• H1 revenue rise driven by a 21% rise in sales of boots, shoes, and sandals via own stores and website
  • Increased investment in new stores and marketing help boost sales direct to consumers
  • Additional cost-of-living payments to help staff in run-up to Christmas
  • Board raises dividend pay-out and maintains full-year revenue guidance

Dr Martens has today (November 24th) announced strong H1 results, boosted by continuing investment to grow its global footprint.

The iconic footwear brand, founded in 1960, revealed underlying revenue up 18% to £418.6m for the six months to the end of September 2022 and EBITDA maintained at £88.8m despite significant additional investment in new stores, IT, people and marketing to support future growth.

The business sold 6.3 million pairs of boots, shoes, and sandals, up 400,000 on an underlying basis compared with the same period of 2021, with sales increasing in all three of the group’s key regions, North America, EMEA and APAC.

The results would have been even stronger but £10m of revenue from EMEA wholesale partners slipped from September to October due to strikes at the Port of Felixstowe and labour shortages at a Dutch distribution centre.

Iconic products, such as the original 1460 boot, 1461 shoe and 2976 Chelsea Boot, made up the lion’s share of sales, as has always been the case, helping insulate the brand from the vagaries of fashion.

Sales in its biggest market, the US, were particularly strong, rising 31%, helped by new store openings in Houston and Chicago, and the strength of the US dollar.

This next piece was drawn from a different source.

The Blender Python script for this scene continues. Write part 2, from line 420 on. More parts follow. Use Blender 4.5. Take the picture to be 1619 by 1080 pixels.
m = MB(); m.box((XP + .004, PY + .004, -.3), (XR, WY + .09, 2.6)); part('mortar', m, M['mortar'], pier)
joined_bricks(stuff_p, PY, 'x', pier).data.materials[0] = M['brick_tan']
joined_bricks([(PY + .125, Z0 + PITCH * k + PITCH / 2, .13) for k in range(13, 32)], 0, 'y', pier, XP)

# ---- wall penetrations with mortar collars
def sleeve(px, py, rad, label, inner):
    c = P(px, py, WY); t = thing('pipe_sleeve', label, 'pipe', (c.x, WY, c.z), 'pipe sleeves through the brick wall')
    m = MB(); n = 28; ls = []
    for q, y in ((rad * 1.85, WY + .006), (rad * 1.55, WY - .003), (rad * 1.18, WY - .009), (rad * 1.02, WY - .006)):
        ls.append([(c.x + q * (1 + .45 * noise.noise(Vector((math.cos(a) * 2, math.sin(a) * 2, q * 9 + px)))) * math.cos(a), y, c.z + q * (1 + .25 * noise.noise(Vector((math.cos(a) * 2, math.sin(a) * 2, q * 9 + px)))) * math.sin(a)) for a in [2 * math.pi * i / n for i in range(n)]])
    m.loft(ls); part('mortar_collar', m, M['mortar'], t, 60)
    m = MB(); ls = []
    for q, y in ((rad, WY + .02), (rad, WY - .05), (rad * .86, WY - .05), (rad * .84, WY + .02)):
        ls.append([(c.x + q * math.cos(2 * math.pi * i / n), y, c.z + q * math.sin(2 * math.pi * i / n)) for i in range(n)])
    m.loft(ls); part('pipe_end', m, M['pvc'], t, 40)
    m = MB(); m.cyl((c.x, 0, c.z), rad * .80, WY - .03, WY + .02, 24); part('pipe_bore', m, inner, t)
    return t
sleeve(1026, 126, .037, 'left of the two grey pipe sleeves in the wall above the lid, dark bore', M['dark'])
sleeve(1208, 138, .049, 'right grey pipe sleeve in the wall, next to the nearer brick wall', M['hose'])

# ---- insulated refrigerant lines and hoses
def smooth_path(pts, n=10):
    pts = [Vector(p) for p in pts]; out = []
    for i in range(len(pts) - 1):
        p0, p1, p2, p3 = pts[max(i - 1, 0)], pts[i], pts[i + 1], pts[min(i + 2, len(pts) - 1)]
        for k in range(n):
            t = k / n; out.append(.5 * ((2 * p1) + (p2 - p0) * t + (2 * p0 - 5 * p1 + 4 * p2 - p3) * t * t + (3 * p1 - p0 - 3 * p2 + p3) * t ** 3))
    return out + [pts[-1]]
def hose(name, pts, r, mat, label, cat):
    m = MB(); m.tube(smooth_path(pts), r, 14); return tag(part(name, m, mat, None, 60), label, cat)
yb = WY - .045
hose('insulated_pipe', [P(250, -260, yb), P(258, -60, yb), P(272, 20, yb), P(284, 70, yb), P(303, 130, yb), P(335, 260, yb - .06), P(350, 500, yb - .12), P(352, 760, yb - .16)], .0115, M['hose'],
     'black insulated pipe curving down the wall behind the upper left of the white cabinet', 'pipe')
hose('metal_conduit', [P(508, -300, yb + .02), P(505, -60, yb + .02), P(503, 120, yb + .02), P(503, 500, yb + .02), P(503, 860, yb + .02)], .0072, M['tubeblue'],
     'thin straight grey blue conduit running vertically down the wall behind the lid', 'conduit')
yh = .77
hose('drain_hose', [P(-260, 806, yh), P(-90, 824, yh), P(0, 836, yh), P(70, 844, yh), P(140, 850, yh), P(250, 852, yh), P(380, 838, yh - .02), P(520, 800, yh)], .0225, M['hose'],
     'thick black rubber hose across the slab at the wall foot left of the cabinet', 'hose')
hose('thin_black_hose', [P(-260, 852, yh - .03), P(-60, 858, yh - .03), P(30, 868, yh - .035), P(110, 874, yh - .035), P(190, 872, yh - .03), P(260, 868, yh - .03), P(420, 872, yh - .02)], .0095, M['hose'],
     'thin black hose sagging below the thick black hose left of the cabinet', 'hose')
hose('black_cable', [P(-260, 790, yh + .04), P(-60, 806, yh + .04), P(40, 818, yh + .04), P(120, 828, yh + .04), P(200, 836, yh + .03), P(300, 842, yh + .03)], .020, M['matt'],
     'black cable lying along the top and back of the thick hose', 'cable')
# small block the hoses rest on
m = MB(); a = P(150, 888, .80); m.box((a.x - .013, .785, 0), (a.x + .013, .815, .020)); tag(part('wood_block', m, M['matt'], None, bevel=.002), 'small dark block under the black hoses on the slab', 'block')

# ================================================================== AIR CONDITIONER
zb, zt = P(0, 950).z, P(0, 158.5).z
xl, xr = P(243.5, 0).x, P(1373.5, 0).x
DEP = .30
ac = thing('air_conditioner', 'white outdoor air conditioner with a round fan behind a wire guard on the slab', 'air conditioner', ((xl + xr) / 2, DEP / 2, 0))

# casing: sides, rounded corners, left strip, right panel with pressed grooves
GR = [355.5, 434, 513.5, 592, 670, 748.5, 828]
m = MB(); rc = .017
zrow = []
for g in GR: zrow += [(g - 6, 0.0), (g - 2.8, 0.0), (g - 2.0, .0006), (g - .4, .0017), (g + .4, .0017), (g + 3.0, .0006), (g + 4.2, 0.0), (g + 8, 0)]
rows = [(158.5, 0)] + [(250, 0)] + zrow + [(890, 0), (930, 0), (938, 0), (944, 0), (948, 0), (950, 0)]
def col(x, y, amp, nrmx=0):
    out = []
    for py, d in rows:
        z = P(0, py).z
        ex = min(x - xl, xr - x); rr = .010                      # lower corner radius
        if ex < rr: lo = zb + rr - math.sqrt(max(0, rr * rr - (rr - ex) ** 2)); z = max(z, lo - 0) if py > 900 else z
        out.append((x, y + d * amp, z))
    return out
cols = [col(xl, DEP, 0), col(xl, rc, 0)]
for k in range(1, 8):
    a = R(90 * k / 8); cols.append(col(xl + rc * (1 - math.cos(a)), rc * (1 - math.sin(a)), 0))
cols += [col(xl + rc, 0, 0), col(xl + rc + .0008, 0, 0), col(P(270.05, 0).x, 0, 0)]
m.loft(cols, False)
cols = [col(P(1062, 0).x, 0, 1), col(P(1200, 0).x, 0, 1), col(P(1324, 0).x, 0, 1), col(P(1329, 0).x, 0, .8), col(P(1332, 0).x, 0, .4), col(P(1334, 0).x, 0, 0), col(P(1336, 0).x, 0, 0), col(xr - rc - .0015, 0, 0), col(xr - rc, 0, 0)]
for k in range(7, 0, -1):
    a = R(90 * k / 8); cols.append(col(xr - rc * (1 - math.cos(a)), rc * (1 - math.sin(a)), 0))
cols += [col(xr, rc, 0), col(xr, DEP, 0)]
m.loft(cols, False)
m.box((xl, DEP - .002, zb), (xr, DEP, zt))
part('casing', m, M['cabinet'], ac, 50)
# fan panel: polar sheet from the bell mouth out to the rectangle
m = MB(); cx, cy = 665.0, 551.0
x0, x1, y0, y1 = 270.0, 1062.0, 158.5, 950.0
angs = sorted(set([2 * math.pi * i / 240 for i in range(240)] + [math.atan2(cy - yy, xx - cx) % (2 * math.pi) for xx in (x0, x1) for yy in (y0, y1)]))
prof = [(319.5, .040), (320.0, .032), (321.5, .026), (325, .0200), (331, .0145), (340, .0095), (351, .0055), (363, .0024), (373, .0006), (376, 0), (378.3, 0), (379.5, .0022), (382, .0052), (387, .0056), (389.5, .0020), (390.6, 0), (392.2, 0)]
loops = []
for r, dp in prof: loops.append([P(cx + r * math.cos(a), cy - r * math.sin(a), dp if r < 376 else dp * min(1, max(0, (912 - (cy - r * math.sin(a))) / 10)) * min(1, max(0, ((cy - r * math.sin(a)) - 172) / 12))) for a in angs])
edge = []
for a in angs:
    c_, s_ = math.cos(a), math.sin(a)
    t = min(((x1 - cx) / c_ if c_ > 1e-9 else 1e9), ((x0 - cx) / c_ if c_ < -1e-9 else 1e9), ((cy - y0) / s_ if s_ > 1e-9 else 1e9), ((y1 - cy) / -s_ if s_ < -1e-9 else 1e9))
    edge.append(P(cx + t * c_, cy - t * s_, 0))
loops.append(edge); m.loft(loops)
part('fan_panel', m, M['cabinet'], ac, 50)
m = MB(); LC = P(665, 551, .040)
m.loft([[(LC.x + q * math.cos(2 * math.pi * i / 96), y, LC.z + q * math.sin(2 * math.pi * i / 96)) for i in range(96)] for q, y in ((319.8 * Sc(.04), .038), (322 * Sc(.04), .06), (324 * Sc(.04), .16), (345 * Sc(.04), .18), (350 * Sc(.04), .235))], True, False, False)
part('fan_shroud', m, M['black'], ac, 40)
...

Japan also performed well, contributing 40% of APAC revenue, making it the company’s third most important market after the US and UK. The company is currently in the process of transferring control of 14 of the 31 Dr Martens branded franchise stores in Japan to directly operated stores.

The company opened 21 new stores in the period, creating more than 250 jobs globally, and expect to open a further 13-15 in H2, putting it comfortably on course to meet its medium-term ambition of 25-35 more stores per year.

The new stores helped the company deliver a key pillar of its strategy, selling more product through its own stores and website, with sales direct to consumers via its own channels jumping 21% year-on-year to £179.8m.

The company also invested more in marketing and made a strategic decision to build inventory to meet growing demand, particularly in the US.

CEO Kenny Wilson said: “This has been another good period of progress in delivering our strategy of selling more pairs of boots, shoes and sandals direct to consumers via our own stores and website. We have seen good growth in all three key regions, and we continued to invest in the brand and growing our global footprint. Our success demonstrates the strength of the Dr Martens brand and its evergreen appeal to consumers of all ages and genders in markets around the world.It is also a huge testimony to the hard work and dedication of our people, and I am delighted that we have been able to offer additional payments to those colleagues across our business most likely to be impacted by the current cost-of-living squeeze.”

The company is making payments of £500, or the equivalent in local currencies, to all employees based in the UK, US, Europe, South Korea and Bangladesh working more than 20 hours per week and who earn less than the equivalent of £45,000 per year. Those working less than 20 hours per week will receive half the amount.

The company has also set up a Hardship Fund to help those most in need, wherever they are based. Applications are considered monthly, with priority going to those with particular struggles such as, for example, unexpected healthcare costs or a partner losing their job.

Finally, the Board is proposing to raise the interim dividend 28% to 1.56p per share, increasing the pay-out ratio to 35% from 25% a year ago, reflecting continuing confidence in the performance and prospects of the business.